Blogged under Sherpatrek
by admin on Monday 21 November 2005 at 12:06 pm

For thousands of years of mankind’s recorded history we have tales of tales of daring exploration into uncharted and often hostile territory. It seems it was relatively easy to send map makers ahead to chart the Americas, to cross the South Pole, and even to map the back side of the moon and the planets in our solar system. It was a great accomplishment to climb Mount Everest (and make it back down alive) in the mid 20th century, but on planet earth it seems we’ve run out of places to uncover. That is true unless you consider that the land we’ve explored makes up only a third of the surface area of our world.

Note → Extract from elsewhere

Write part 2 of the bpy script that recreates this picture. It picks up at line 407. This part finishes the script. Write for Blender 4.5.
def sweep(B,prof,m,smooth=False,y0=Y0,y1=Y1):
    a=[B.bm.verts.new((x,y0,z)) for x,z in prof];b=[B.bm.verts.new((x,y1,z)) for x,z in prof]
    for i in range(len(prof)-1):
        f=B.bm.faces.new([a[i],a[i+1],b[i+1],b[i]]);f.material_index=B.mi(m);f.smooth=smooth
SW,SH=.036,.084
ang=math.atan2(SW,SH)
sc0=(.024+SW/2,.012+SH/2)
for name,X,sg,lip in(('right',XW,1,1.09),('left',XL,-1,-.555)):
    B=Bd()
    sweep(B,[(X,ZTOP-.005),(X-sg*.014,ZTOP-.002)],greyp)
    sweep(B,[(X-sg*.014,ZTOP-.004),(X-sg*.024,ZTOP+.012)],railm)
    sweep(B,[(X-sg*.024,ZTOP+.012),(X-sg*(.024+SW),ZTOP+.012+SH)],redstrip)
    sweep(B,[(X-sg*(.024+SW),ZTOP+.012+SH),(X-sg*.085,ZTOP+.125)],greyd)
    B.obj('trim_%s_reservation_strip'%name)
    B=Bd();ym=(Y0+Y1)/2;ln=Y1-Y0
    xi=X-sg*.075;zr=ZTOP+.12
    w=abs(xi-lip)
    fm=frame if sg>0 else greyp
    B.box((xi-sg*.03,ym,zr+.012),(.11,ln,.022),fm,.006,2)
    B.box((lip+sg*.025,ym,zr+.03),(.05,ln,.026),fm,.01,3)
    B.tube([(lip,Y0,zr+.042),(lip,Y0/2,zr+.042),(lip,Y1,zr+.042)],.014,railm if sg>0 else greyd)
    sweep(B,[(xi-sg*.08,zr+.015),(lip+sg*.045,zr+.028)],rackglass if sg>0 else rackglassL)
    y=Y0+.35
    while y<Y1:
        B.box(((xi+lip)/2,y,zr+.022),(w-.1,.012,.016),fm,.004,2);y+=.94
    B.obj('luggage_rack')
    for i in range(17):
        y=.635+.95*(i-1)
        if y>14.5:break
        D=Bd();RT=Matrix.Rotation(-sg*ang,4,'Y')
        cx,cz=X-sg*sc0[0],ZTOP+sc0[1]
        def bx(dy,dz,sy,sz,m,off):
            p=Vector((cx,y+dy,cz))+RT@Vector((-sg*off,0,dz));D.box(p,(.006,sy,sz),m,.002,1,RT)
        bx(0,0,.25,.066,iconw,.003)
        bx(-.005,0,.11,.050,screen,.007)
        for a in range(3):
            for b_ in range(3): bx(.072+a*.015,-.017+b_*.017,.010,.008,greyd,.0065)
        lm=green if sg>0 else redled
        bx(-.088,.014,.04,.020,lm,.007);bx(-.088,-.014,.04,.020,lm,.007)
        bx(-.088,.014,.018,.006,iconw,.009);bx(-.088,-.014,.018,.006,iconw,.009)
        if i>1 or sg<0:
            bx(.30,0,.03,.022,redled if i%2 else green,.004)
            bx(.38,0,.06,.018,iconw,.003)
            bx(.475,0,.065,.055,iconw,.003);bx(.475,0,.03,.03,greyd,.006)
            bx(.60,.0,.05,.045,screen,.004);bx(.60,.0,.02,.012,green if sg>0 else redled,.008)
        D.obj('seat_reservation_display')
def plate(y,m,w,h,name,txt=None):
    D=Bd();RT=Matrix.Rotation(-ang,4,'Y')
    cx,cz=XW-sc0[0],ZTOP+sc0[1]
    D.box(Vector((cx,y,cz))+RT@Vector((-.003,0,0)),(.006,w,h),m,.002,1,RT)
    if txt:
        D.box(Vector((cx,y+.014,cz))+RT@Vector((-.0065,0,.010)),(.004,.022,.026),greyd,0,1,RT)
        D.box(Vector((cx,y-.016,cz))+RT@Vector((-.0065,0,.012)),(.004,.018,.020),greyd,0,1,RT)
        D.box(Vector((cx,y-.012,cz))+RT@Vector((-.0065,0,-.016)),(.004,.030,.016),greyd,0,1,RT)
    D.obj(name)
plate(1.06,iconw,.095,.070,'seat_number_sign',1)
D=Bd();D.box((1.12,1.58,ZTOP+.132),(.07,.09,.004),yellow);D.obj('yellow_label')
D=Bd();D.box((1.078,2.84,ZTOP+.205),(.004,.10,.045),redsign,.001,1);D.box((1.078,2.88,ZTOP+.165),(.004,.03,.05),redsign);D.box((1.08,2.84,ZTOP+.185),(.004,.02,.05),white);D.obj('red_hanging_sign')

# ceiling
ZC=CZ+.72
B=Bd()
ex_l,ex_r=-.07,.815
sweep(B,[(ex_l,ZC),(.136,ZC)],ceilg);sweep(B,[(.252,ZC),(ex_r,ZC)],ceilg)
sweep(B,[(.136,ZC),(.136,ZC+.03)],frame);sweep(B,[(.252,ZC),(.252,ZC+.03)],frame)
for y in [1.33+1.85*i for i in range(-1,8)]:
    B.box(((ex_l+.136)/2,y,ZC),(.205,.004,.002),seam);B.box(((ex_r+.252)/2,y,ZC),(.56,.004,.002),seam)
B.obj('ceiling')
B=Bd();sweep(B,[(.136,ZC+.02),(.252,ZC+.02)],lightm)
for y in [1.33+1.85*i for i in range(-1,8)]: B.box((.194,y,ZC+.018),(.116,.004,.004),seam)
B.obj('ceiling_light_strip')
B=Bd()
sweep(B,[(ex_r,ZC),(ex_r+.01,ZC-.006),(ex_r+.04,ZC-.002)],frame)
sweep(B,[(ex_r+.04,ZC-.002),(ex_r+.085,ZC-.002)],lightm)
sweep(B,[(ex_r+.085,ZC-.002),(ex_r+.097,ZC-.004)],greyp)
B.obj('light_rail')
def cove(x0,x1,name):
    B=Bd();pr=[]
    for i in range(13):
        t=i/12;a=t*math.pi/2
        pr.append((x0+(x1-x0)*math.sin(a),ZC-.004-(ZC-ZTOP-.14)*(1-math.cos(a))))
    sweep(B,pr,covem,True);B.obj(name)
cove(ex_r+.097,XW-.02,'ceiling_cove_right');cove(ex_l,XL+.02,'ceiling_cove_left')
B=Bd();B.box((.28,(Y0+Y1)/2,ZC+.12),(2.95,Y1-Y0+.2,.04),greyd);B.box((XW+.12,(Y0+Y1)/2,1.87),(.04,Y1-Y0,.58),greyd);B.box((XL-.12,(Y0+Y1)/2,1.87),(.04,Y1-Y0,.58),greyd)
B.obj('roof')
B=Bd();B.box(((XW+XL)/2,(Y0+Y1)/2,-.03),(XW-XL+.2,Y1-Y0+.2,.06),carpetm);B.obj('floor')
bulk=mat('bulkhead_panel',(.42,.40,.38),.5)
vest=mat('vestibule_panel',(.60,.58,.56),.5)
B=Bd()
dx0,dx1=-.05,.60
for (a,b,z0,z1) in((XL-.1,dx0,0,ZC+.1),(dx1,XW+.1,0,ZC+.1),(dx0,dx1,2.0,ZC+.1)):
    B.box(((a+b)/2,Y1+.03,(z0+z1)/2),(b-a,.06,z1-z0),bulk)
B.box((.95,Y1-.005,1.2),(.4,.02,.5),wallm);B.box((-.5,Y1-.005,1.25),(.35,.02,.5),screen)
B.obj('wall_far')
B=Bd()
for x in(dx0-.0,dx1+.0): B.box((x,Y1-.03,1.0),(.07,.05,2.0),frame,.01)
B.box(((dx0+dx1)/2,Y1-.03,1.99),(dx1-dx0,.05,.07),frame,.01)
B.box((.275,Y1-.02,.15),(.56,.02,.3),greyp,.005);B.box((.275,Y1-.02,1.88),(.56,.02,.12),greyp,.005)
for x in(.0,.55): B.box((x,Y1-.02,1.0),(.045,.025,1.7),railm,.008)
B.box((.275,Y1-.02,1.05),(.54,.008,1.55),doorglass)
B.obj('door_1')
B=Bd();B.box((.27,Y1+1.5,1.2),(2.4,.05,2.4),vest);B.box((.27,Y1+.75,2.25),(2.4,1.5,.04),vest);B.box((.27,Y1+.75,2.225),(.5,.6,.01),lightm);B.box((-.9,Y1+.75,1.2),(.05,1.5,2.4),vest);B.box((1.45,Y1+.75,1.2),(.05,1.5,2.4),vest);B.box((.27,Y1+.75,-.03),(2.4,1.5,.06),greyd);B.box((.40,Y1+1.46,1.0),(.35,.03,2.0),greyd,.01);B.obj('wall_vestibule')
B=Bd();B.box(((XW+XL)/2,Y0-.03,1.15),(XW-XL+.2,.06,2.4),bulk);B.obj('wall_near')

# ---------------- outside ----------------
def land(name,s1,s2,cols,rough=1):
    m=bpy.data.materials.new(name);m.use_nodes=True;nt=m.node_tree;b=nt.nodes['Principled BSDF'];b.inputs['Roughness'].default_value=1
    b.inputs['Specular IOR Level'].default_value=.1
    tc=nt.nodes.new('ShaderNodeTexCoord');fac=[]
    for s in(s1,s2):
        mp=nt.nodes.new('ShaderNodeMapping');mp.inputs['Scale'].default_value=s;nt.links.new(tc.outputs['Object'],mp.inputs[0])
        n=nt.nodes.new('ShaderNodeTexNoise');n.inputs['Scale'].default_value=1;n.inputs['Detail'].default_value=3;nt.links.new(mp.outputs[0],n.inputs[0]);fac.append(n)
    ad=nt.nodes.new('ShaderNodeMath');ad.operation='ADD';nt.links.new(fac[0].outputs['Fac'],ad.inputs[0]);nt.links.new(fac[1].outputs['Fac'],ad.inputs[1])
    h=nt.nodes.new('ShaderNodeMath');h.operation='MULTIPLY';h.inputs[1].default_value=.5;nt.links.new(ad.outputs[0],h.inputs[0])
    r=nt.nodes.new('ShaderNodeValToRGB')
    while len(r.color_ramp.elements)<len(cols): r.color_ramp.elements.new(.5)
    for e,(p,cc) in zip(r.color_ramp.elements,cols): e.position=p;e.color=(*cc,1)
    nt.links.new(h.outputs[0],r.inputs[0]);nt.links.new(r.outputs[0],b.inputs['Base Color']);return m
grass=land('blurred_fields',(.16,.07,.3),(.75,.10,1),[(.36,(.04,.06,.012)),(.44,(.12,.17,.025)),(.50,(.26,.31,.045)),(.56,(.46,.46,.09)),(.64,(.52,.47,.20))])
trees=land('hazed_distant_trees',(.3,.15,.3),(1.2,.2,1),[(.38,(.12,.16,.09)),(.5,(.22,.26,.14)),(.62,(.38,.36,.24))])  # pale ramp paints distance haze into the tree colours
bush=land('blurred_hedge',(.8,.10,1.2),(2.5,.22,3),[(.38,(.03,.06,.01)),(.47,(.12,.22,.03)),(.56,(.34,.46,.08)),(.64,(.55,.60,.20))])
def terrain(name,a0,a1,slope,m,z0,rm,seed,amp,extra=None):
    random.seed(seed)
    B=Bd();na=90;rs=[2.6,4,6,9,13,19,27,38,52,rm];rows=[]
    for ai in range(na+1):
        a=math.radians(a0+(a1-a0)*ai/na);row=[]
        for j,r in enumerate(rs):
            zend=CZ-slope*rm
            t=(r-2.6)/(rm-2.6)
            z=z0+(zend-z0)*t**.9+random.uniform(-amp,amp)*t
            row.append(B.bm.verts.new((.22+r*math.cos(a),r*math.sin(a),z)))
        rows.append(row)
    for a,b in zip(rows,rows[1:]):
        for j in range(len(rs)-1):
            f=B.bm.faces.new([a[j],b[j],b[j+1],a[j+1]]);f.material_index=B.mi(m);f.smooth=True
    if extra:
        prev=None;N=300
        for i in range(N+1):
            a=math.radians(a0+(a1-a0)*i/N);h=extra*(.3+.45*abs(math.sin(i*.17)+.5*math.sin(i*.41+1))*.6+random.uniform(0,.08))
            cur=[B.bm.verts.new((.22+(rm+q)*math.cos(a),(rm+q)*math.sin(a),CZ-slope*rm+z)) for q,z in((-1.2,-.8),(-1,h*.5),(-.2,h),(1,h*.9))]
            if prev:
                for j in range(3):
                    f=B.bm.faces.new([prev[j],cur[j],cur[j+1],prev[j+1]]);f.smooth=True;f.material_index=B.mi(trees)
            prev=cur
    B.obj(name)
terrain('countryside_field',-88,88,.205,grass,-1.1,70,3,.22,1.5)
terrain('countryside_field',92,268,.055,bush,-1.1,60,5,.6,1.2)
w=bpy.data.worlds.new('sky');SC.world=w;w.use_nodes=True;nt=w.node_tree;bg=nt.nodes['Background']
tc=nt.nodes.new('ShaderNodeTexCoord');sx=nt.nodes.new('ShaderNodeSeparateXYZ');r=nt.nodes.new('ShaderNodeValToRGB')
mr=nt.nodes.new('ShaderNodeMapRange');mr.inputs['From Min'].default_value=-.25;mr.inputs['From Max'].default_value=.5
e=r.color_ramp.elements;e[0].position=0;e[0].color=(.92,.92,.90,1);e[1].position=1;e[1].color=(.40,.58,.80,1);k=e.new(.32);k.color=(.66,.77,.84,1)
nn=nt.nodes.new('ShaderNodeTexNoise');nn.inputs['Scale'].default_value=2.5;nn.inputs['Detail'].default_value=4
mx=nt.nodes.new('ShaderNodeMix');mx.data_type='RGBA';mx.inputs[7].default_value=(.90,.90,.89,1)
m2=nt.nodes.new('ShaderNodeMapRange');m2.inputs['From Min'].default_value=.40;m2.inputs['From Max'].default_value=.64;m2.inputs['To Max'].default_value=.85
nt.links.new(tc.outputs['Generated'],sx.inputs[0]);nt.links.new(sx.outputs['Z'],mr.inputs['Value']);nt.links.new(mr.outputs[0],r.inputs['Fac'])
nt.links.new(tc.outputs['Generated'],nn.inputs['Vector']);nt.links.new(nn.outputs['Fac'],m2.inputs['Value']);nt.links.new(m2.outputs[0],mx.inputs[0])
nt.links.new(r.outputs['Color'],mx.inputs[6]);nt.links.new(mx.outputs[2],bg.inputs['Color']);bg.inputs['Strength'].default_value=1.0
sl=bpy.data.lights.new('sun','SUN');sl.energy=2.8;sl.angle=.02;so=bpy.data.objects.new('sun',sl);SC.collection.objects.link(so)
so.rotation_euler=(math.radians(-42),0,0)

We have a vast realm left to explore beneath the oceans and with a little innovation we could gain just as much as discovering new continent on land. Jules Verne had the right idea in the 19th century with his voyage under the seas. For the interest of trekkers and expeditioners there’s great potential for challenging and very rewarding excursions among some magnificent mountain ranges and infernal chasms underwater in remote destinations. I already know what you may be thinking though, because the thought of jumping out of a perfectly good ocean vessel in the middle of nowhere, thousands of miles from dry land, sounds bleak and perilous. It sounds like almost certain death being crushed with the forces of an unspeakable depth, but then that sounds a lot like getting past the Khumbu Icefall on the way up to the summit of Mt. Everest.